I’ve gone out on a bunch of dates with a woman over the course of the last month, and during that time we have gotten along great and had a lot of fun together. This has led me to contemplate if we havereached the point where I should introduce her to my friends. Obviously I am well aware of how inexact the science of dating is; but I do think that there is always the potential for disaster (in the form of scaring someone off) if you introduce them to your friends too early. Sure, you could have an adult conversation about your relationship where you both get on the same page as to exactly how each of you feels about the relationship and where it is heading, but for most people, me included, that is once again a dicey area because you don’t want to have that conversation too soon either.

Since I’ve been thinking about whether it is the right (or even a good) time to introduce the woman I’ve been seeing to some of my friends , and have teetered back and forth, this has eventually indicated to me that I should probably not try to force it by specifically setting something up, and rather should just let an opportunity naturally present itself. Fortunately for me I didn’t have to wait very long since a few days after I reached the prior sentence’s conclusion a good friend of mine informed me that his birthday party was going to be the upcoming weekend. Immediately I figured that this was the right opportunity to introduce her to some of my friends since the setting would be very casual, and there wouldn’t be much pressure since there would be a large group of people – many of which I won’t even know. Last night I invited her to the party via text since she is out of town for work and that is the primary way that we have been communicating, although her response of “sure” was less than enthusiast; but I have tried not to read too much into it since, after all, it was in a text message.

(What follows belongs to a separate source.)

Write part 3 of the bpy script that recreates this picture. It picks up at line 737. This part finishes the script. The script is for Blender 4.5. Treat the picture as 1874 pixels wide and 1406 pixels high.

Ultimately we’ll have to see how things end up going this weekend, and whether or not she was actually ready, and wanting, to be introduced to some of my friends. Since asking her I have tried to put myself in her shoes and think about how I would feel is she had invited me to a birthday party this weekend for one of her friends, and I can honestly say that I would be more than happy, although a little nervous, to go. When it comes right down to it during relationships you have to take leaps. Over the course of time many of these leaps will inevitably seem scary, difficult or not quite right at the time; but in spite of those (and other) apprehensions we might feel we still need to take them because those leaps are what fuel a relationship and bring two people closer together.